The Crest of the Commonwealth of Australia Treasury Portfolio Ministers
Picture of Wayne Swan

Wayne Swan

Deputy Prime Minister and Treasurer

3 December 2007 - 27 June 2013

16 November 2012

IMF delivers another big tick for the Australian economy

The International Monetary Fund has today delivered another big tick for the Government's economic management during the most challenging period of global volatility in three quarters of a century.

The 2012 IMF Article IV Staff Report and Financial Sector Assessment Program reports released today provide an overwhelmingly positive assessment of our economy, underpinned by low unemployment, contained inflation and a well-managed financial system.

The Government understands that not everyone is doing it easy, but reports like these demonstrate why all Australians can be proud of what we have achieved working together in the face of acute global challenges.

The IMF recognises that Australia is one of only a small handful of advanced countries to have avoided a recession during the global financial crisis and commends the Government's response.

The IMF praises Australia's 'well co-ordinated response' to the crisis, saying that as a result, 'five years on, both the economy and the financial sector continue to outperform most of their peers'.

The IMF argues that this 'adept handling of the fallout from the GFC, prudent economic management, and strong supervision of the financial sector' has kept Australia 'on the dwindling list of AAA rated countries'.

The IMF is very supportive of the Government's responsible budget rules, reporting that our 'fiscal consolidation path strikes a balance between the benefits of reducing public debt and the need to contain any adverse impact on economic growth.'

The IMF projects a solid outlook for the Australian economy in the face of ongoing global headwinds, reiterating its forecast of 3¼ per cent real GDP growth in Australia in 2012 - faster than any major advanced economy.

Despite our ongoing strong performance and positive outlook, the IMF makes it clear that Australia is not immune from the fallout from any future intensification of the European debt crisis, or turmoil in international financial markets.

However, the IMF supports the Government's current policy mix that combines disciplined fiscal policy with an accommodative monetary policy stance, which sees Australia well‑placed to respond should these risks eventuate.  It also highlights that the floating Australian dollar provides an additional cushion against external shocks.
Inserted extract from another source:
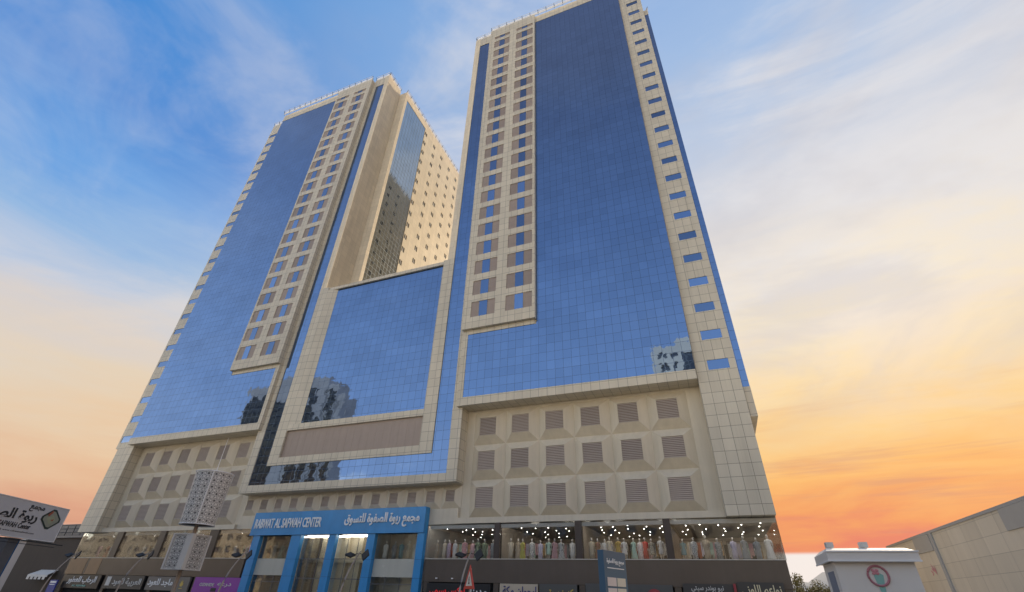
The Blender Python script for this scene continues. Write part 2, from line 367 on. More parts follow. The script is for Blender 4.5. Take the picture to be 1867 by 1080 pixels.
# lettering: Arabic is shaped here with presentation forms, then written right to left
AR = {}
for k, b, n in (('ا', 0xFE8D, 2), ('ب', 0xFE8F, 4), ('ة', 0xFE93, 2), ('ت', 0xFE95, 4), ('ج', 0xFE9D, 4), ('ح', 0xFEA1, 4), ('خ', 0xFEA5, 4), ('د', 0xFEA9, 2), ('ذ', 0xFEAB, 2), ('ر', 0xFEAD, 2), ('ز', 0xFEAF, 2), ('س', 0xFEB1, 4), ('ش', 0xFEB5, 4), ('ص', 0xFEB9, 4), ('ط', 0xFEC1, 4), ('ع', 0xFEC9, 4), ('ف', 0xFED1, 4), ('ق', 0xFED5, 4), ('ك', 0xFED9, 4), ('ل', 0xFEDD, 4), ('م', 0xFEE1, 4), ('ن', 0xFEE5, 4), ('ه', 0xFEE9, 4), ('و', 0xFEED, 2), ('ي', 0xFEF1, 4), ('ى', 0xFEEF, 2)):
    AR[k] = (b, n)
def shape(t):
    o = ''
    for w in t.split(' ')[::-1]:
        g = []
        for i, ch in enumerate(w):
            if ch not in AR: g.append(ch); continue
            b, n = AR[ch]
            pj = i > 0 and AR.get(w[i-1], (0, 0))[1] == 4
            nj = n == 4 and i+1 < len(w) and w[i+1] in AR
            g.append(chr(b+(3 if pj and nj else 2 if nj else 1 if pj else 0)))
        o += (' ' if o else '')+''.join(g[::-1])
    return o
def lettering(text, parent, mat, cx, y, cz, w, h, ext=.03, bold=.012, name='lettering', local=False, shear=0):
    ar = any(ch in AR for ch in text)
    c = bpy.data.curves.new('txt', 'FONT'); c.body = shape(text) if ar else text
    c.extrude = .02; c.offset = bold; c.resolution_u = 2; c.shear = shear
    o = bpy.data.objects.new('txt', c); COL.objects.link(o)
    dg = bpy.context.evaluated_depsgraph_get(); dg.update()
    me = bpy.data.meshes.new_from_object(o.evaluated_get(dg)); bpy.data.objects.remove(o); bpy.data.curves.remove(c)
    me.name = name
    xs = [v.co.x for v in me.vertices]; ys = [v.co.y for v in me.vertices]
    sx = w/(max(xs)-min(xs)); sy = h/(max(ys)-min(ys)); mx, my = (max(xs)+min(xs))/2, (max(ys)+min(ys))/2
    off = Vector((0, 0, 0)) if local else wloc(parent)
    for v in me.vertices:
        x, yy, z = v.co
        v.co = Vector((cx+(x-mx)*sx, y-(z+.02)*ext/.04, cz+(yy-my)*sy))-off
    me.materials.clear(); me.materials.append(mat)
    o = bpy.data.objects.new(name, me); COL.objects.link(o); o.parent = parent
    return o

# ------------------------------------------------------------------ the setting
CX = -44.62                       # the axis of symmetry of the twin towers
g = MB(); g.quad([(-4000, -4000, -.16), (4000, -4000, -.16), (4000, 6000, -.16), (-4000, 6000, -.16)]); tag(g.build('ground', MT['ground']), kind='structure')
g = MB(); g.quad([(-400, 4, -.15), (400, 4, -.15), (400, 24, -.15), (-400, 24, -.15)]); tag(g.build('road', MT['asphalt']), kind='structure')
g = MB()
for i in range(-40, 40): g.quad([(i*9, 13.9, -.146), (i*9+4, 13.9, -.146), (i*9+4, 14.1, -.146), (i*9, 14.1, -.146)])
tag(g.build('road_marking', MT['mark']), kind='structure')
g = MB(); g.box(-400, 400, 24.25, 60, -.5, 0); g.box(-400, 400, -12, 3.75, -.5, 0); tag(g.build('pavement', MT['paving']), kind='structure')
g = MB(); g.box(-400, 400, 24, 24.25, -.5, .01); g.box(-400, 400, 3.75, 4, -.5, .01); tag(g.build('kerb', MT['kerb']), kind='structure')
g = MB(); g.smooth = True
xs = [-3200+i*50 for i in range(130)]
rg = [60+34*math.sin(x*.0031)+22*math.sin(x*.0083+1)+14*math.sin(x*.021)+8*math.sin(x*.05) for x in xs]
rg = [max(12, h*.6 + 62*math.exp(-((x-520)/330)**2)) for x, h in zip(xs, rg)]
nx = len(xs)
prof = [(1700, -.1), (1780, .35), (1880, .72), (2000, 1.0), (2200, .7), (2600, -.1)]
for (yy, k) in prof: g.v += [(x, yy+40*math.sin(x*.011+k*3), max(-1, h*k*(1+.12*math.sin(x*.037+yy)))) for x, h in zip(xs, rg)]
for j in range(len(prof)-1):
    for i in range(nx-1): g.f.append((j*nx+i, j*nx+i+1, (j+1)*nx+i+1, (j+1)*nx+i)); g.m.append(0)
tag(g.build('hills', MT['hill']), kind='structure')

# ------------------------------------------------------------------ the towers
def railing(mb, pts, top, step=1.9, outv=None):
    for (x0, y0), (x1, y1) in zip(pts[:-1], pts[1:]):
        L = math.hypot(x1-x0, y1-y0); n = max(1, round(L/step)); tx, ty = (x1-x0)/L, (y1-y0)/L
        ox, oy = outv if outv else (0, -1)
        for i in range(n+1):
            px, py = x0+tx*L*i/n, y0+ty*L*i/n
            mb.tube([(px-ox*.15, py-oy*.15, top-.1), (px+ox*.25, py+oy*.25, top+1.25)], .055, 5, 1)
        a, b = (x0, y0), (x1, y1)
        for dz, r in ((.45, .03), (1.15, .05)):
            k = -.15+.4*dz/1.25
            mb.tube([(a[0]+ox*k, a[1]+oy*k, top+dz), (b[0]+ox*k, b[1]+oy*k, top+dz)], r, 5, 0)
        # pale infill panel behind the posts, raised and whitened to imitate overexposed glare
        w = .04
        mb.box(min(a[0], b[0])-abs(ty)*w-ox*.05, max(a[0], b[0])+abs(ty)*w-ox*.05, min(a[1], b[1])-abs(tx)*w-oy*.05, max(a[1], b[1])+abs(tx)*w-oy*.05, top+.02, top+1.05, 0)
    return mb

PX = 3.70                     # floor pitch on the window strips
def tower(s, label):
    X = lambda m: CX+s*m
    ge = 45.8 if s > 0 else 46.7                # outer edge of the big glass
    t = empty('hotel_tower', (X(31), 50, 0), label, 'tower', 'twin towers of the complex')
    lx = lambda m: X(m)
    # cladding: the window block with its openings, frames, parapets, pier and the body behind
    b = MB()
    bh = []
    for a0, a1 in ((17.9, 21.6), (23.2, 27.1)):
        for k in range(20): bh.append((*sorted((X(a0), X(a1))), 34.80+PX*k, 37.30+PX*k))
        bh.append((*sorted((X(a0), X(a1))), 34.80+PX*20-.1, 37.30+PX*20-1.6))
    x0, x1 = sorted((X(16.75), X(27.5)))
    b.holed(lambda u, v, w: (u, 49.4+w, v), x0, x1, 33.0, 113.0, bh, .14)
    for m in (16.75, 27.5): b.quad([(X(m), 49.4, 33.0), (X(m), 52.3, 33.0), (X(m), 52.3, 113.0), (X(m), 49.4, 113.0)])
    b.quad([(x0, 49.4, 33), (x1, 49.4, 33), (x1, 52, 33), (x0, 52, 33)]); b.quad([(x0, 49.4, 113), (x1, 49.4, 113), (x1, 52.3, 113), (x0, 52.3, 113)])
    b.box(X(16.76), X(27.3), 49.93, 50.6, 32.35, 32.97)                   # lip under the block
    b.box(X(16.77), X(17.5), 49.95, 52.3, 23.25, 32.34)                     # frame edge of the low glass
    b.box(X(16.77), X(ge-.05), 49.92, 52.35, 22.15, 23.24)                  # beam along the foot of the glass
    b.box(X(27.52), X(ge-.02), 49.96, 52.35, 110.6, 113.1)                  # parapet over the glass
    b.box(X(17.52), X(ge-.1), 50.12, 52.4, 23.26, 110.58)                   # wall behind the glass
    pa, pb = (47.1, 49.25) if s > 0 else (46.85, 51.7)
    ph = [(*sorted((X(pa), X(pb))), 23.2+3.66*k, 24.36+3.66*k) for k in range(24)]
    pe, py, pz = (49.95, 50.6, 8.8) if s > 0 else (52.1, 51.4, 22.16)
    x0, x1 = sorted((X(ge), X(pe)))
    b.holed(lambda u, v, w: (u, py+w, v), x0, x1, pz, 112.8, ph, .10)
    for m in (ge, pe): b.quad([(X(m), py, pz), (X(m), 54, pz), (X(m), 54, 112.8), (X(m), py, 112.8)])
    for z in (pz, 112.8): b.quad([(x0, py, z), (x1, py, z), (x1, 54, z), (x0, 54, z)])
    if s < 0: b.box(X(45.81), X(49.95), 50.6, 54, 8.8, 22.15)
    b.box(X(13.55), X(49.9), 52.42, 55.7, 22.2, 112.3)                      # body, front part
    b.box(X(11.4), X(49.9), 55.71, 92, 8.8, 112.3)                          # body, rear part
    if s > 0: b.box(X(49.96), X(50.75), 51.4, 86, 18, 21.2); b.box(X(49.96), X(50.75), 51.4, 86, 99.6, 101.4); b.box(X(49.96), X(50.6), 51.6, 85.9, 21.21, 99.59)
    b.box(X(13.52), X(16.72), 50.52, 52.41, 110.8, 113.8)                  # over the slot
    b.box(X(15.95), X(16.74), 50.48, 52.4, 14.2, 110.78)                    # upright beside the slot
    b.build('wall', MT['clad'], t)
    # inner side of the tower, facing its twin
    w = MB(); sx = X(10.28); RT = 112.7
    w.box(X(12.3), X(13.5), 50.5, 55.55, 47.32, 113.9)                     # corner column by the slot
    YC = (66.5, 71.1, 75.3, 79.8, 84.2); HZ = [48.6+3.72*k for k in range(17)]
    hh = [(y-.55, y+.55, z, z+1.35) for y in YC for z in HZ]
    w.holed(lambda u, v, q: (sx+s*q, u, v), 65.8, 92.05, 8.8, RT, hh, .22)
    w.quad([(sx, 55.6, 8.8), (X(12.32), 55.6, 8.8), (X(12.32), 55.6, RT), (sx, 55.6, RT)])
    w.box(sx, X(11.36), 55.62, 56.5, 8.8, RT); w.box(sx, X(11.36), 56.51, 65.8, 110.4, RT); w.box(sx, X(11.36), 56.51, 65.8, 8.8, 40)
    w.box(X(10.6), X(11.3), 65.8, 92, 111.5, RT-.01)
    w.quad([(sx, 65.8, RT), (X(11.36), 65.8, RT), (X(11.36), 92, RT), (sx, 92, RT)])
    w.build('side_wall', MT['side'], t)
    v = MB(); v.box(X(10.35), X(10.7), 56.52, 65.78, 40.01, 110.39); v.build('side_glass', MT['sideglass'], t)
    h0 = None
    for y in YC:
        for z in HZ:
            if h0 is None:
                q = MB(); q.box(s*.19, s*.21, -.55, .55, 0, 1.35, 0); q.box(s*.02, s*.2, -.07, .07, 0, 1.35, 1)
                h0 = q.build('hatch_window', [MT['dark'], MT['offwhite']], t, (sx-wloc(t).x, y-50, z), local=True)
            else: copy_under(h0, t, (sx-wloc(t).x, y-50, z))
    # blue glass
    q = MB(); q.box(X(27.52), X(ge-.02), 50.0, 50.1, 23.25, 110.59); q.box(X(17.52), X(27.515), 50.0, 50.1, 23.25, 32.34)
    q.build('curtain_wall', MT['glass'], t)
    q = MB(); q.box(X(13.52), X(15.94), 50.6, 50.7, 46.73, 110.79); q.build('slot_glazing', MT['glass'], t)
    if s > 0: q = MB(); q.box(X(49.97), X(50.73), 51.42, 51.59, 21.21, 99.59); q.build('edge_glazing', MT['glass'], t)
    # windows of the strip and of the pier
    first = {}
    for wd, a0, a1 in ((3.7, 17.9, 21.6), (3.9, 23.2, 27.1)):
        cxm = X((a0+a1)/2)-wloc(t).x
        for k in range(21):
            hgt = 1.0 if k == 20 else 2.5; z0 = 34.80+PX*k-(.1 if k == 20 else 0)
            key = (wd, hgt); loc = (cxm, 49.4-50, z0)
            if key not in first:
                p = MB(); p.box(-wd/2, wd/2, .10, .16, 0, hgt)
                for j in range(1, 3): p.box(-wd/2, wd/2, .09, .10, hgt*j/3-.012, hgt*j/3+.012)
                o = p.build('window', MT['brown'], t, loc, local=True)
                p = MB(); p.box(-.62, .62, .06, .098, 0.02, hgt-.02); p.build('pane', MT['pane'], o, local=True)
                first[key] = o
            else: copy_under(first[key], t, loc)
    p0 = None
    for k in range(24):
        loc = (X((pa+pb)/2)-wloc(t).x, py-50, 23.2+3.66*k)
        if p0 is None:
            p = MB(); p.box(-(pb-pa)/2, (pb-pa)/2, .06, .12, 0, 1.16); p0 = p.build('pier_window', MT['pane'], t, loc, local=True)
        else: copy_under(p0, t, loc)
    r = MB()
    pts = [(X(16.8), 49.5), (X(ge-.1), 49.5)]; railing(r, pts, 113.05)
    railing(r, [(X(ge+.1), py+.1), (X(pe-.05), py+.1)], 112.8); railing(r, [(X(12.45), 50.6), (X(16.6), 50.6)], 113.85)
    railing(r, [(sx+s*.1, 55.8), (sx+s*.1, 92)], RT, outv=(-s, 0)); railing(r, [(X(12.4), 50.6), (X(12.4), 55.5)], 113.9, outv=(-s, 0))
    if s > 0: railing(r, [(X(50.7), 51.5), (X(50.7), 85)], 101.4, outv=(s, 0))
    r.build('roof_railing', [MT['rail'], MT['metal']], t)
    return t
tower(1, 'nearer blue glass tower on the right, its top cut off')
tower(-1, 'farther blue glass tower with a sunlit beige flank of tiny windows')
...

The IMF endorses the Gillard Government's strategy for dealing with longer-term structural transition and capitalising on the opportunities offered by the growth of the Asian economies, as outlined in the White Paper on Australia in the Asian Century.  The IMF reiterates its support for what it describes as our well-designed carbon price, which it does not expect to significantly impact growth.  

The IMF also finds that the Australian financial regulatory and supervisory framework exhibits a high degree of compliance with international standards and that both ASIC and APRA are extremely effective and well-regarded financial regulators.

The IMF notes the impressive steps that the Australian authorities have taken to strengthen the financial safety net and crisis management framework in recent years.  These changes include the establishment of the Financial Claims Scheme and the strengthening of APRA's powers.

The IMF's publications follow extensive assessments of the Australian economy through the Article IV consultations, and of Australia's financial sector as part of the Financial Sector Assessment Program.  

Release of these reports is consistent with the Government's support for enhanced transparency of the IMF's bilateral surveillance process.